START DATA

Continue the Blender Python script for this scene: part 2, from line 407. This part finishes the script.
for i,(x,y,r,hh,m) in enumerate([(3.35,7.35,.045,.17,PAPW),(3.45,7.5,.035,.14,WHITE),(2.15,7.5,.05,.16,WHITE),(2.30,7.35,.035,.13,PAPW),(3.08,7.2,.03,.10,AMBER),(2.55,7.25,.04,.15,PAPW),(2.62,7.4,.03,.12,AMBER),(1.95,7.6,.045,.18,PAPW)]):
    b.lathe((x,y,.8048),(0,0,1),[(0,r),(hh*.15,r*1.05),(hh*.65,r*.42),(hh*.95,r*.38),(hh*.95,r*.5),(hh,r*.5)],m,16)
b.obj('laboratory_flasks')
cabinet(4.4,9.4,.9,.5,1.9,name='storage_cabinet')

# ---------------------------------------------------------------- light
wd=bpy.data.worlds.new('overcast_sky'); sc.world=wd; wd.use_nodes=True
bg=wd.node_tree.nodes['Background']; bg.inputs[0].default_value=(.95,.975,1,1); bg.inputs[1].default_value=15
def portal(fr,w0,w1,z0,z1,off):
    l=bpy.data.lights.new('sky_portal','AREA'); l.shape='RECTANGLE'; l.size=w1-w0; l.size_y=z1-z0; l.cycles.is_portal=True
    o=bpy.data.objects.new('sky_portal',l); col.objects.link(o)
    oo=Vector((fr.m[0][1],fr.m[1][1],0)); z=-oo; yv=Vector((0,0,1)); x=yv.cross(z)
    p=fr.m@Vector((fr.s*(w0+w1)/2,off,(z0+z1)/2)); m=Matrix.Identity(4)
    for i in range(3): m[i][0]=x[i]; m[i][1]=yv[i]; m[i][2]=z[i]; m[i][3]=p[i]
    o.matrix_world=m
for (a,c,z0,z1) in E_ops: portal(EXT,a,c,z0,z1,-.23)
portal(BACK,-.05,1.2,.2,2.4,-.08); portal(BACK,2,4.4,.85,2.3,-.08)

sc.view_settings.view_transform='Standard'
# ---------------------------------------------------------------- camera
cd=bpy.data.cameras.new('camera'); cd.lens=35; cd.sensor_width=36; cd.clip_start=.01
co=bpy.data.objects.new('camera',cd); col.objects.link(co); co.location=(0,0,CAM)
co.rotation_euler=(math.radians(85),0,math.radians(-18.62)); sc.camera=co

END DATA

→ **OBJECTIVE**: Copy out each line exactly as written.

→ **RESULT OF THIS TASK**:
Continue the Blender Python script for this scene: part 2, from line 407. This part finishes the script.
for i,(x,y,r,hh,m) in enumerate([(3.35,7.35,.045,.17,PAPW),(3.45,7.5,.035,.14,WHITE),(2.15,7.5,.05,.16,WHITE),(2.30,7.35,.035,.13,PAPW),(3.08,7.2,.03,.10,AMBER),(2.55,7.25,.04,.15,PAPW),(2.62,7.4,.03,.12,AMBER),(1.95,7.6,.045,.18,PAPW)]):
    b.lathe((x,y,.8048),(0,0,1),[(0,r),(hh*.15,r*1.05),(hh*.65,r*.42),(hh*.95,r*.38),(hh*.95,r*.5),(hh,r*.5)],m,16)
b.obj('laboratory_flasks')
cabinet(4.4,9.4,.9,.5,1.9,name='storage_cabinet')

# ---------------------------------------------------------------- light
wd=bpy.data.worlds.new('overcast_sky'); sc.world=wd; wd.use_nodes=True
bg=wd.node_tree.nodes['Background']; bg.inputs[0].default_value=(.95,.975,1,1); bg.inputs[1].default_value=15
def portal(fr,w0,w1,z0,z1,off):
    l=bpy.data.lights.new('sky_portal','AREA'); l.shape='RECTANGLE'; l.size=w1-w0; l.size_y=z1-z0; l.cycles.is_portal=True
    o=bpy.data.objects.new('sky_portal',l); col.objects.link(o)
    oo=Vector((fr.m[0][1],fr.m[1][1],0)); z=-oo; yv=Vector((0,0,1)); x=yv.cross(z)
    p=fr.m@Vector((fr.s*(w0+w1)/2,off,(z0+z1)/2)); m=Matrix.Identity(4)
    for i in range(3): m[i][0]=x[i]; m[i][1]=yv[i]; m[i][2]=z[i]; m[i][3]=p[i]
    o.matrix_world=m
for (a,c,z0,z1) in E_ops: portal(EXT,a,c,z0,z1,-.23)
portal(BACK,-.05,1.2,.2,2.4,-.08); portal(BACK,2,4.4,.85,2.3,-.08)

sc.view_settings.view_transform='Standard'
# ---------------------------------------------------------------- camera
cd=bpy.data.cameras.new('camera'); cd.lens=35; cd.sensor_width=36; cd.clip_start=.01
co=bpy.data.objects.new('camera',cd); col.objects.link(co); co.location=(0,0,CAM)
co.rotation_euler=(math.radians(85),0,math.radians(-18.62)); sc.camera=co